Dataset content >>
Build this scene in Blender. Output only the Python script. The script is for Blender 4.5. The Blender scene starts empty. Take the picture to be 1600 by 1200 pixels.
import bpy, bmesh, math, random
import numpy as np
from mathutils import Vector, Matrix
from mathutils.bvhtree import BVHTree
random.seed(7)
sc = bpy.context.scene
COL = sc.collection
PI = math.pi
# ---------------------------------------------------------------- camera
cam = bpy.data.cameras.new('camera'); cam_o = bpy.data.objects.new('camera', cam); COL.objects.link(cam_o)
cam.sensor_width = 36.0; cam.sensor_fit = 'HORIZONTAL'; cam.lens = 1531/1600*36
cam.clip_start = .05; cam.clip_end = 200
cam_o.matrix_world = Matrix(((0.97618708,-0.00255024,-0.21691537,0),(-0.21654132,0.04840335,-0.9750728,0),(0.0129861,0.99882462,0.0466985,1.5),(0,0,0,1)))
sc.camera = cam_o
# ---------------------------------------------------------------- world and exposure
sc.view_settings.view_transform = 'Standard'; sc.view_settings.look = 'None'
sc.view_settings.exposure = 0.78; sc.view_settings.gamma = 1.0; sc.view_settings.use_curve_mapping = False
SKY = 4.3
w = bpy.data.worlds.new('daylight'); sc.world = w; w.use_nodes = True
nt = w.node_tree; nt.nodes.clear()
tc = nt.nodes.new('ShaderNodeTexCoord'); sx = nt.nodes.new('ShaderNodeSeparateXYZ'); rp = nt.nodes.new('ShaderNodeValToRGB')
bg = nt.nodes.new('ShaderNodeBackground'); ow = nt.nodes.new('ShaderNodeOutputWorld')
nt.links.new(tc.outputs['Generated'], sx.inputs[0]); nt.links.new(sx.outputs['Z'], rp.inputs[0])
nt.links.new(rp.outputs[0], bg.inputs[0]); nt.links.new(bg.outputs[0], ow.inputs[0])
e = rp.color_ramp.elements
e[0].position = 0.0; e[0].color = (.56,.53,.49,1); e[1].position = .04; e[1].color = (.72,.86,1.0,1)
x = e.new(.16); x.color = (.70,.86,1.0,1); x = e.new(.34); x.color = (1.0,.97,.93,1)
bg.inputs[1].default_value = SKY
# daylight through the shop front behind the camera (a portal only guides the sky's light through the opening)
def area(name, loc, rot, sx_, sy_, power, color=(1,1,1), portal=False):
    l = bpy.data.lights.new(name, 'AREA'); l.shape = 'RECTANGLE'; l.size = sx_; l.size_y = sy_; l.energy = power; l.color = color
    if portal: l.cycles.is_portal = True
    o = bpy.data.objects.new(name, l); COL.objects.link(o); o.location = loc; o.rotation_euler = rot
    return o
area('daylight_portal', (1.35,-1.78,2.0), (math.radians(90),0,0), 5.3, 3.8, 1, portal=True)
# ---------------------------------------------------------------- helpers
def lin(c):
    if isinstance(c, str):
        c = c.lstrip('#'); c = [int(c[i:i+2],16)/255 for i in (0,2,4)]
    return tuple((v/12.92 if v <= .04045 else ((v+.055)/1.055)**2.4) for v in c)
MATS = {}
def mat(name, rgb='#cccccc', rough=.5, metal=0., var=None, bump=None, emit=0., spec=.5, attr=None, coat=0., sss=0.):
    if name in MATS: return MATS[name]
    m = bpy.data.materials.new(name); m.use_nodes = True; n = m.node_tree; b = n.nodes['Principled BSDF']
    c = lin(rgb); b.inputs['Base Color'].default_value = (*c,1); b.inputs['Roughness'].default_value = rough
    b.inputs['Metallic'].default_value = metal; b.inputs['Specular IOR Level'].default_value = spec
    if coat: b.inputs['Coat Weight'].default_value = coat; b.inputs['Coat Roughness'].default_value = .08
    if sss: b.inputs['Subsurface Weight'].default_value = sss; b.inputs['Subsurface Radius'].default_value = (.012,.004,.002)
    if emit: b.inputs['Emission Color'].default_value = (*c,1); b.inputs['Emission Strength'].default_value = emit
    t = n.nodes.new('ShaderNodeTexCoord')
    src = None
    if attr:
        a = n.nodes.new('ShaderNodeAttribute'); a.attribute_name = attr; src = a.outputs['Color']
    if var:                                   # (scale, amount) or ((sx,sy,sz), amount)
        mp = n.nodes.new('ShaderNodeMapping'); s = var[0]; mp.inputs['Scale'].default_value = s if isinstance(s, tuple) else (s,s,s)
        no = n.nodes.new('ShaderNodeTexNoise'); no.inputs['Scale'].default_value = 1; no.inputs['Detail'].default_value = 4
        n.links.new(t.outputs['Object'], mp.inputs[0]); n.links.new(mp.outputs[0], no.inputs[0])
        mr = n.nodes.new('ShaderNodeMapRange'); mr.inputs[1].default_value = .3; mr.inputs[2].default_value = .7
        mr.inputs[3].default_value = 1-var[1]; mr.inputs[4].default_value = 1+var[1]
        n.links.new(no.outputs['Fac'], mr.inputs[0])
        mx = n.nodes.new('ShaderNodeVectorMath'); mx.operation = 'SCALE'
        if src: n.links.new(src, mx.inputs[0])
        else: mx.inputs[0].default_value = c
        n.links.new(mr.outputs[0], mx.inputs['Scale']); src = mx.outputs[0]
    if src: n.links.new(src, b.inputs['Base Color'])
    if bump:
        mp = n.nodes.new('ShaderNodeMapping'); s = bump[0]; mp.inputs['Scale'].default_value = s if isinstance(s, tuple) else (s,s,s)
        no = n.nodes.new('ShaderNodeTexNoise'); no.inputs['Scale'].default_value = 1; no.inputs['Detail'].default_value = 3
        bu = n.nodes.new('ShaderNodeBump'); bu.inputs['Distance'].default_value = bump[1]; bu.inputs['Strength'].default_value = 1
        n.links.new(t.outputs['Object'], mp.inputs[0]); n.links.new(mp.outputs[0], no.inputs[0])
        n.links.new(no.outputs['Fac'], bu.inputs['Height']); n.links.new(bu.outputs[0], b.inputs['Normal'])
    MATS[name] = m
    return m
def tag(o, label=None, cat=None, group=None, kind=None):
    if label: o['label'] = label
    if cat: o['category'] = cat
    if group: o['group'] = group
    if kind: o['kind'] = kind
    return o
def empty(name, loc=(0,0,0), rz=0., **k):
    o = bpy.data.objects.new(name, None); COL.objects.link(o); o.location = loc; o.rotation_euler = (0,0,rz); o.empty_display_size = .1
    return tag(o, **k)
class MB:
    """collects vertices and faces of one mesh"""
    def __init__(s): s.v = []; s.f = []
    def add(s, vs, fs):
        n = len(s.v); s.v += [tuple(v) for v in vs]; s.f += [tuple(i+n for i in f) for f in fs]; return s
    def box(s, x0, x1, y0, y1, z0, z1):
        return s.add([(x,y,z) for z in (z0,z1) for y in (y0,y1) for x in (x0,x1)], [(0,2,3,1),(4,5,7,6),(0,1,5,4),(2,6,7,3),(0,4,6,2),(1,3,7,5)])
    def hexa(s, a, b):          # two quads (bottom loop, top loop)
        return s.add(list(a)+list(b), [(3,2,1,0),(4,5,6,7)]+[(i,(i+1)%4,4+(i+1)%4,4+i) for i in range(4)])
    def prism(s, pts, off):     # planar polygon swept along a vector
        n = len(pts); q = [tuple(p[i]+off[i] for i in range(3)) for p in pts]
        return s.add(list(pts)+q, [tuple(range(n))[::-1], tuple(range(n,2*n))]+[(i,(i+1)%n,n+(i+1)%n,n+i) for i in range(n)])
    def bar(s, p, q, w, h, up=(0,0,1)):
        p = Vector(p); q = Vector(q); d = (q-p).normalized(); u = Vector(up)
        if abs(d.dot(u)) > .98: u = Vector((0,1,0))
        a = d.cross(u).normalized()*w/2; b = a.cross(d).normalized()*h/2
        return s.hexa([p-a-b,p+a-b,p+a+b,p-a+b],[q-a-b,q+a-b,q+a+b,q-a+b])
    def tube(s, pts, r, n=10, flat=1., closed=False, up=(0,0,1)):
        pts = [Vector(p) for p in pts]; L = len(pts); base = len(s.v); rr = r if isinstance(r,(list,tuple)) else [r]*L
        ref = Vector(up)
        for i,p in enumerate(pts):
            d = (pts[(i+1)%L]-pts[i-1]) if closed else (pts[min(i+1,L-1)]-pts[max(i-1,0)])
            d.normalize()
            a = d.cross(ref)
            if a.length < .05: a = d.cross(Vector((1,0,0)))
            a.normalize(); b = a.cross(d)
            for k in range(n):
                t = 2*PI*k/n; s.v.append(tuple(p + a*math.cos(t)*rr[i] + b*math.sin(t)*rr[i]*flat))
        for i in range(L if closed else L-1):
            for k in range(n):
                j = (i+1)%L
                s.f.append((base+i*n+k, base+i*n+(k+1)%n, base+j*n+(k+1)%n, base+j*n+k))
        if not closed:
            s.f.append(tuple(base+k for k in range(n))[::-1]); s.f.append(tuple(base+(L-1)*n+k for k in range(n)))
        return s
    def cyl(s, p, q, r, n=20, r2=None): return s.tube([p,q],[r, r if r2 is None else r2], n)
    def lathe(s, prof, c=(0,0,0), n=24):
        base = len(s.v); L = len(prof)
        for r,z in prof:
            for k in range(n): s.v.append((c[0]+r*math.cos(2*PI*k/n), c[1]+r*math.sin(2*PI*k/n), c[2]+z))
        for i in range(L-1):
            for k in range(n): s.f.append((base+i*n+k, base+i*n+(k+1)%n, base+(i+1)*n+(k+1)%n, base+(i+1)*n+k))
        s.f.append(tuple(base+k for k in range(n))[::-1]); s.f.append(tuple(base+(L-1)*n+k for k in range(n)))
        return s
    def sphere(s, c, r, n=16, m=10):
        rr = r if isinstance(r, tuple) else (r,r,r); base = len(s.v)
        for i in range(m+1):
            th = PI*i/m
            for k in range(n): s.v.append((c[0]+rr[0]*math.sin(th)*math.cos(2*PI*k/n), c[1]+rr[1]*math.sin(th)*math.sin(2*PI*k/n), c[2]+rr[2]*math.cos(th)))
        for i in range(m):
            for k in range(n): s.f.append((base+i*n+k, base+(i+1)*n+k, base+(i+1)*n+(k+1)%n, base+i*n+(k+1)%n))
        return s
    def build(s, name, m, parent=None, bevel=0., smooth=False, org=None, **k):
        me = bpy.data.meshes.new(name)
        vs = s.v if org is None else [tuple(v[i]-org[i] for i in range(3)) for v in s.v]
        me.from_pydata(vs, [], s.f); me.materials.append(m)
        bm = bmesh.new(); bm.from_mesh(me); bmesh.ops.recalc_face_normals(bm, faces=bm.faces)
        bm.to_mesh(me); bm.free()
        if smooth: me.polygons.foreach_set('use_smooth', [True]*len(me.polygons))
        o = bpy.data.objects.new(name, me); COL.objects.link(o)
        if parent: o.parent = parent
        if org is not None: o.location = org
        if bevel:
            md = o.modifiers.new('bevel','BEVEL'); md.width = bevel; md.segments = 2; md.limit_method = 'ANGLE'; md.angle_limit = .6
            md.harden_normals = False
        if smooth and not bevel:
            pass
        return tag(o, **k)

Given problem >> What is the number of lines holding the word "only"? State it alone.

Exercise result >> 2